If a t-shirt is big enough and weird enough, I have to have it. Its meaning is irrelevant, save for this: some t-shirt designer climbed out beyond the world we know. And brought us a tee from the Other Side.
You’ve seen M.C. Escher t-shirts: hands drawing each other, staircases passing through the fourth dimension, interlocking lizards… You know the drill. This Escher shirt is different: it centers on a self-portrait of M.C. Escher himself, bundled with some other early Escher works, and all of it hovering above a Dutch cityscape: by Escher or not, I’m unsure.

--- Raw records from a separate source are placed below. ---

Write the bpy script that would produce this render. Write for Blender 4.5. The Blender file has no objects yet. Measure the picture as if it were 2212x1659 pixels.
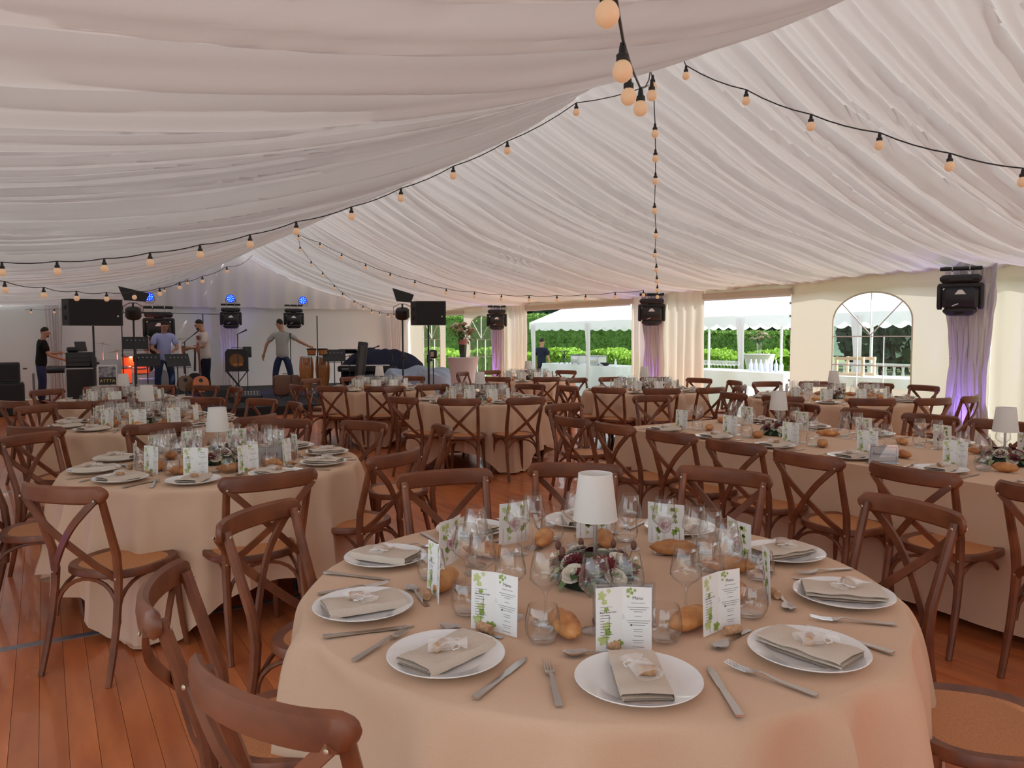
import bpy, math, random
from mathutils import Vector, Matrix
random.seed(7)
S=bpy.context.scene; COL=S.collection
R=math.radians; PI=math.pi
# ---------------------------------------------------------------- camera
CX,CY,FP=1106.0,829.5,1640.0
CH=1.50; ROLL=.003; Y0=729.0
TH=math.atan((CY-Y0)/FP); YAW=math.atan((1106-95)/FP)
cd=bpy.data.cameras.new('camera'); cam=bpy.data.objects.new('camera',cd); COL.objects.link(cam)
cd.sensor_width=36; cd.lens=FP/2212*36; cd.clip_start=.05; cd.clip_end=500
fw=Vector((math.sin(YAW)*math.cos(TH),math.cos(YAW)*math.cos(TH),-math.sin(TH)))
rt=Vector((math.cos(YAW),-math.sin(YAW),0)); up=rt.cross(fw)
rt2=(rt*math.cos(ROLL)-up*math.sin(ROLL)).normalized(); up2=rt2.cross(fw)
M=Matrix((rt2,up2,-fw)).transposed().to_4x4(); M.translation=(0,0,CH)
cam.matrix_world=M; S.camera=cam
def ray(x,y):
    u=(x-CX)/FP; v=(y-CY)/FP
    c,s=math.cos(ROLL),math.sin(ROLL); u,v=c*u-s*v,s*u+c*v
    fy=math.cos(TH)-v*math.sin(TH); dn=math.sin(TH)+v*math.cos(TH)
    return (fy*math.sin(YAW)+u*math.cos(YAW), fy*math.cos(YAW)-u*math.sin(YAW), -dn)
def un(x,y,z):            # photo pixel -> point of the room on the level z
    r=ray(x,y); t=(z-CH)/r[2]; return Vector((r[0]*t,r[1]*t,z))
def unY(x,y,Y):           # photo pixel -> point on the plane Y
    r=ray(x,y); t=Y/r[1]; return Vector((r[0]*t,Y,CH+r[2]*t))
def unX(x,y,X):
    r=ray(x,y); t=X/r[0]; return Vector((X,r[1]*t,CH+r[2]*t))
# ---------------------------------------------------------------- world, sun, exposure
w=bpy.data.worlds.new('sky'); S.world=w; w.use_nodes=True
nt=w.node_tree; bg=nt.nodes['Background']
sk=nt.nodes.new('ShaderNodeTexSky'); sk.sky_type='NISHITA'; sk.sun_disc=False
sk.sun_elevation=R(52); sk.sun_rotation=R(115); sk.air_density=1.0; sk.dust_density=2.0; sk.ozone_density=1.0
hs=nt.nodes.new('ShaderNodeHueSaturation'); hs.inputs['Saturation'].default_value=.45; nt.links.new(sk.outputs[0],hs.inputs['Color'])
wb=nt.nodes.new('ShaderNodeMix'); wb.data_type='RGBA'; wb.blend_type='MULTIPLY'; wb.inputs[0].default_value=1; wb.inputs[7].default_value=(.97,1.0,.97,1); nt.links.new(hs.outputs[0],wb.inputs[6]); nt.links.new(wb.outputs[2],bg.inputs[0]); bg.inputs[1].default_value=.45
sd=bpy.data.lights.new('sun','SUN'); so=bpy.data.objects.new('sun',sd); COL.objects.link(so)
sd.energy=8.6; sd.angle=R(1.0); sd.color=(1.0,.97,.92)
SUND=Vector((.44,-.58,.68)).normalized()      # towards the sun
so.rotation_euler=SUND.to_track_quat('Z','Y').to_euler(); so.location=(20,-8,20)
S.view_settings.view_transform='Standard'; S.view_settings.look='None'
S.view_settings.gamma=1; S.view_settings.exposure=-0.02; S.view_settings.use_curve_mapping=False
cy=S.cycles; cy.max_bounces=10; cy.diffuse_bounces=5; cy.glossy_bounces=3; cy.transmission_bounces=6
cy.transparent_max_bounces=24; cy.sample_clamp_indirect=6; cy.use_denoising=True
cy.caustics_reflective=False; cy.caustics_refractive=False
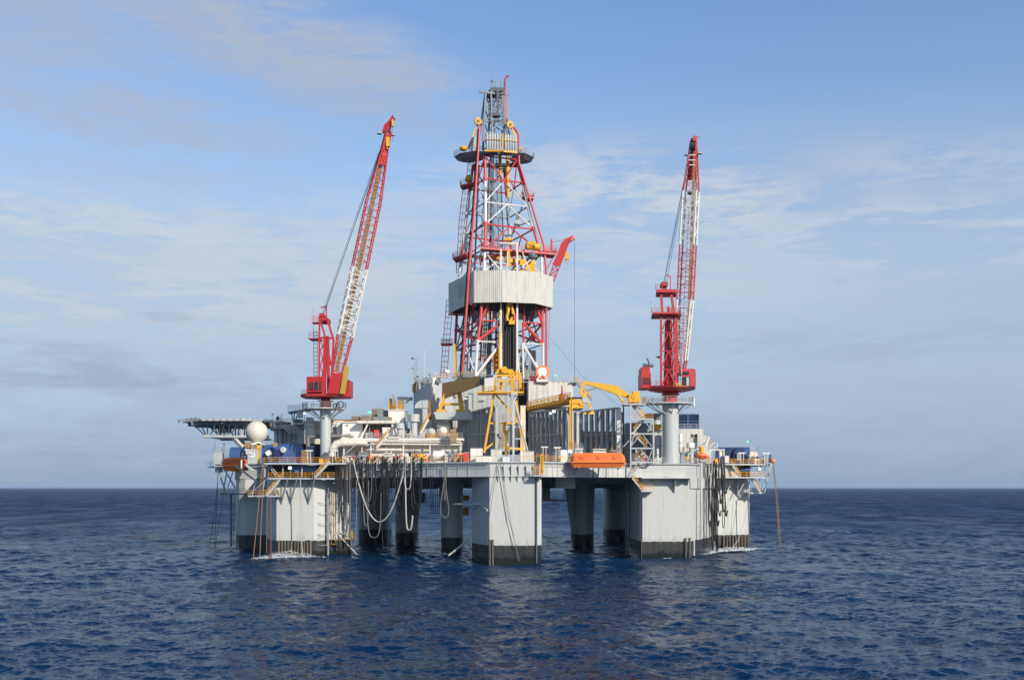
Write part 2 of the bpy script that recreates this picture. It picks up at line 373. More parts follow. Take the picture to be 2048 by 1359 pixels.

And it’s a wrap-around. Cool, or what?
I’m from Santa Cruz; this tee was printed down here 30 years ago by a t-shirt imprinter called Andazia. Andazia licensed interesting artwork from various sources, printed the art on tees, and distributed the tees through bookstores, museums, and galleries.
For a time in the ‘80s and early ‘90s, Santa Cruz was the national font of M.C. Escher t-shirts. I even met the Andazia people once nearly 30 years ago at a t-shirt surplus sale in their parking lot. I picked up a couple of things, but nothing this cool.
Andazia’s been gone since 2003. But the tee was waiting for me at Goodwill.
Now as far as big and weird t-shirts come, they don’t come much bigger and weirder than this. The design spills across the shoulders, down the arms, and all the way to your crotch. And it stares at you. Oh my, it certainly does.
You’re looking at another licensed t-shirt, this one for the reboot of the classic sci-fi television show “The Outer Limits” in the mid-90s. But the design is from an episode of the original series, “The Zanti Misfits.” Said misfits were ant-like criminals with grotesque human faces, exiled to earth by their home planet. And you’re looking at them.
Some of the design is silk-screen, and some is hand-applied. It’s some kind of masterpiece of over-the-top men’s wear. If I were to walk downtown in this t-shirt, every eye would be on me — perhaps in shock, but nevertheless on me. I’m not going to.
This tee was designed and manufactured by an outfit called Littlefield, Adams, and Company, which placed tees with licensed designs in discount department stores. Can you see this tee hanging with pride in the “Boy’s and Men’s Clothing” section of a Bay Area K-Mart, circa 1996? And it’s Blue Light Special Time…
I’ve got many cool tees, but few where the design so absolutely dominates the entire shirt. Here are some lesser but still excessive tees:
I’m no big fan of Swedish black metal bands, but I had to take this shirt home. Sure it’s all bones and skulls like so many metal shirts. But it has that special Gothic zing of the fur-clad headbangers from northern Europe and Scandinavia. A black griffin skeleton that nearly covers the whole tee? Gimme.
Now, I am a big fan of Hokusai waves, and this Carmel surf contest tee well rips off the Japanese woodblock print master with an elegant and over-the-top full-width design. And pelicans. The pelicans make it.
I’ve got nothing to say about this one. Nothing.
We’ll end with an airbrush Marilyn. Nothing says excess like a crazed portrait of a relentless ‘50s sex goddess, executed by a local artist over Salinas way.
I love this job; even though I don’t get paid for it.